I think there will always be some overlap between electrical engineering and computer science and software engineering. As such, some questions fit both sites and are probably best left wherever the OP asked. A concrete test would be great, but I just don't see how that is possible.
I am a full time professional electrical engineer, and probably spend at least half my time dealing with firmware as apposed to designing circuits, board layout, etc. That's the reality of the field nowadays. Of course sometimes I write host code too, but I wouldn't expect to talk about that here.

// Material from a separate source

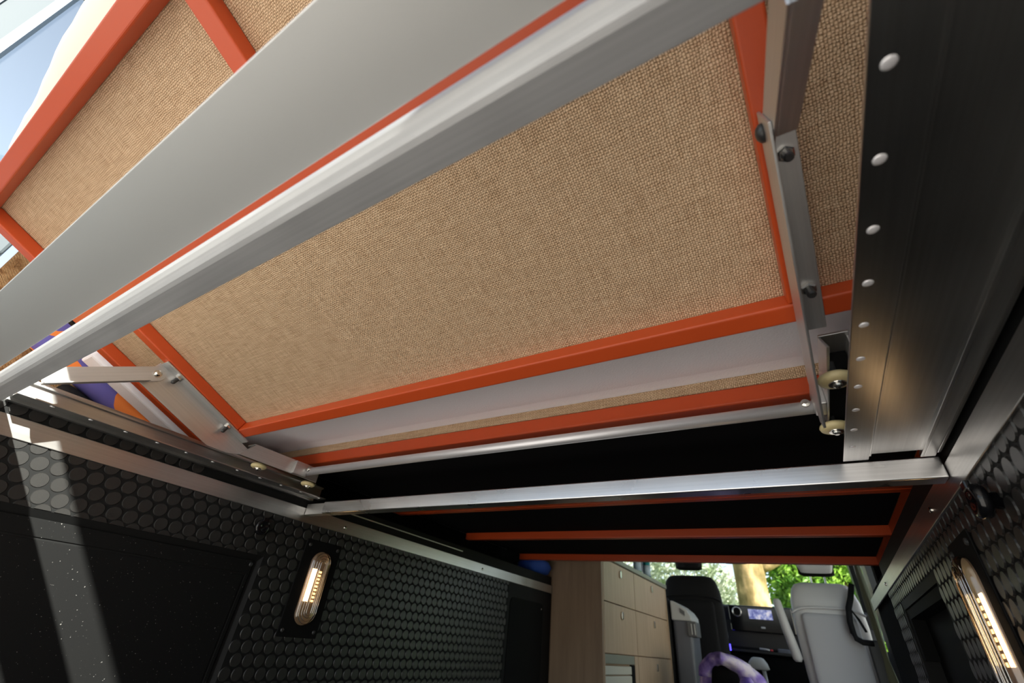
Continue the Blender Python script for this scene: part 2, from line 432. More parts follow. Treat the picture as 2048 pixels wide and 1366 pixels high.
# ------------------------------------------------------------------ aluminium frame round the walls
def screw(parent, p, d, r=.006, m='steel', name='screw'):
    return MB().lathe(p, d, [(-.001, r), (.002, r), (.0038, r * .75), (.0045, r * .3)], 12).build(name, m, parent, smooth=False)
for side, x0, x1, lab, ys in ((-1, XL + .0001, XL + .006, 'long flat aluminium wall rail above the lit lamp on the far studded wall', (.12, 1.181, 2.14)),
                              (1, XR - .006, XR - .0001, 'long flat aluminium wall rail running along the near studded wall', (.15, 1.184, 2.216))):
    t = thing('wall_rail', lab, 'rail', ((x0 + x1) / 2, 1.4, .266), group='aluminium wall rails')
    MB().box(x0, x1, -.03, 2.985 if side < 0 else 2.955, .266, .312).build('rail_bar', 'alu_y', t, bevel=.0012)
    for y in ys: screw(t, (x1 if side < 0 else x0, y, .287), (-side, 0, 0))

# front cross bar
t = thing('cross_bar', 'square aluminium cross bar under the dark bed boards, beyond the rod', 'bar', (-.6, 1.0, .288))
MB().box(-1.376, XR - .007, .978, 1.016, .288, .326).build('bar_tube', 'alu_bright', t, bevel=.003, seg=3)
MB().box(XL + .008, -1.3765, .990, 1.016, .289, .325).build('end_block', 'alu_rough', t, bevel=.001)
# rear cross bar (near the eye): rolled lip, rounded shoulder, flat underside
t = thing('rear_cross_bar', 'wide aluminium cross bar with rolled edge crossing close overhead', 'bar', (-.6, .12, .333))
prof = [(.146, .333), (.118, .333), (.1125, .3345), (.1095, .338), (.1065, .345), (.1025, .352), (.1010, .360), (.1020, .3615), (.1045, .3605), (.111, .348), (.117, .338), (.146, .338)]
MB().prism(prof, 0, XL + .008, .244)  .build('bar_profile', 'alu_bar', t, bevel=.0006)
# flat plate
t = thing('overhead_plate', 'broad flat grey aluminium plate nearest the eye', 'plate', (-.6, .05, .358))
MB().box(-1.48, .244, .0075, .0938, .3580, .3610).build('plate_sheet', 'alu_plate', t, bevel=.0008)

# ------------------------------------------------------------------ roller rails
def rail(mirror, lab):
    t = thing('roller_rail', lab, 'rail', (-1.445 if mirror else .175, .45, .324), group='roller rails of the bed')
    y0, y1 = .150, (1.012 if mirror else .974)
    if mirror:                                  # narrower section, close to the wall
        secs = ((-1.4395, -1.401, .339, .3425), (-1.472, -1.438, .344, .3475), (-1.4425, -1.4395, .3398, .381), (-1.474, -1.470, .337, .3448), (-1.484, -1.474, .337, .340), (-1.4885, -1.484, .337, .40), (-1.4425, -1.431, .376, .3815))
        xr, zr = -1.413, .3392
    else:
        secs = ((.108, .1465, .326, .3295), (.145, .222, .331, .3345), (.1465, .1495, .3268, .365), (.218, .2225, .324, .3318), (.2225, .2385, .324, .3272), (.2385, .2435, .324, .392), (.138, .1495, .361, .3665))
        xr, zr = .120, .3262
    b = MB()
    for xa, xb, za, zb in secs: b.box(xa, xb, y0, y1 - (.015 if zb - za > .03 or za > .33 else 0), za, zb)
    b.build('rail_profile', 'alu_y', t, bevel=.0008)
    for i in range(-3, 9):
        y = .368 + .0761 * i
        if .16 < y < y1:
            MB().lathe((xr, y, zr), (0, 0, -1), [(-.001, .0050), (.0006, .0048), (.0012, .0036), (.0015, .0012)], 14).build('rivet', 'rivet_metal', t, smooth=True)
    return t
rail(False, 'wide aluminium roller rail with a row of bright rivets, beside the near wall')
rail(True, 'aluminium roller rail along the far wall, catching a patch of sun')

# ------------------------------------------------------------------ tilted bed panel
TH = math.atan(.4); c_, s_ = math.cos(TH), math.sin(TH)
P0 = (0, .587, .445)
def uv(u, n): return (P0[1] + u * c_ + n * s_, P0[2] - u * s_ + n * c_)      # -> y, z
def yu(y): return (y - P0[1]) / c_
t = thing('tilted_bed_panel', 'raised bed section with woven tan underside in an orange tube frame', 'bed panel', (-.62, P0[1], P0[2]), rx=-TH)
PX = -.62
def lbox(b, x0, x1, u0, u1, n0, n1): return b.box(x0 - PX, x1 - PX, u0, u1, n0, n1)
b = MB(); lbox(b, -1.575, .335, -.47, .032, 0, .012)
b.build('fabric_board', 'tan_weave', t, local=True)
TB = .0315
for nm, x0, x1, u0, u1 in (('front_tube', -1.568, .328, 0, .031), ('cross_tube', -1.53, .30, -.468, -.437),
                           ('side_tube', -1.337, -1.306, -.437, 0), ('side_tube', .064, .095, -.437, 0), ('side_tube', -1.568, -1.536, -.437, 0), ('side_tube', .296, .328, -.437, 0)):
    lbox(MB(), x0, x1, u0, u1, -TB, -.0002).build(nm, 'orange', t, local=True, bevel=.0035, seg=3)
lbox(MB(), -1.556, -1.531, -.470, -.435, -TB - .002, -.0004).build('end_cap', 'black', t, local=True, bevel=.002)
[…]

The line between firmware that a electrical engineer does as part of designing electronic thingies, and higher level software that a software engineer that doesn't need to know about electronics does is and always will be blurry. As a first approximation, I consider it part of electronics if the code runs on a small resource-limited system with no operating system. That means the code has to touch the hardware directly, which requires understanding of the hardware in the micro and the external circuit it is connected to. Even that definition is vague because "small" and "resource-limited" are judgement calls. It may be hard to define, but I think most of us know it when we see it. Assembler being used is another point in favor of belonging with electrical engineering. Not only does that require knowledge of the hardware, but demonstrates a higher willingness to learn about it and the answers can be more hardware-related. Generic C questions, for example, are still just that and don't belong here just because the code happens to run on a microcontroller. It requires a issue specific to the "small" or "resource-limited" or direct hardware access to qualify.
As for the specific question that brought this up, I felt it was on topic because
- I didn't take it as asking how to write a assembler (that's a computer science question), but wanting to understand how the assembler works, which may allow one to use it better.
- It was about assembler, not a high level language. That pushes more into electrical engineering because nowadays even device drivers are written in high level languages on general purpose systems.
All that said, I agree this question falls into the gray area and I can respect others' reactions that it should be elsewhere.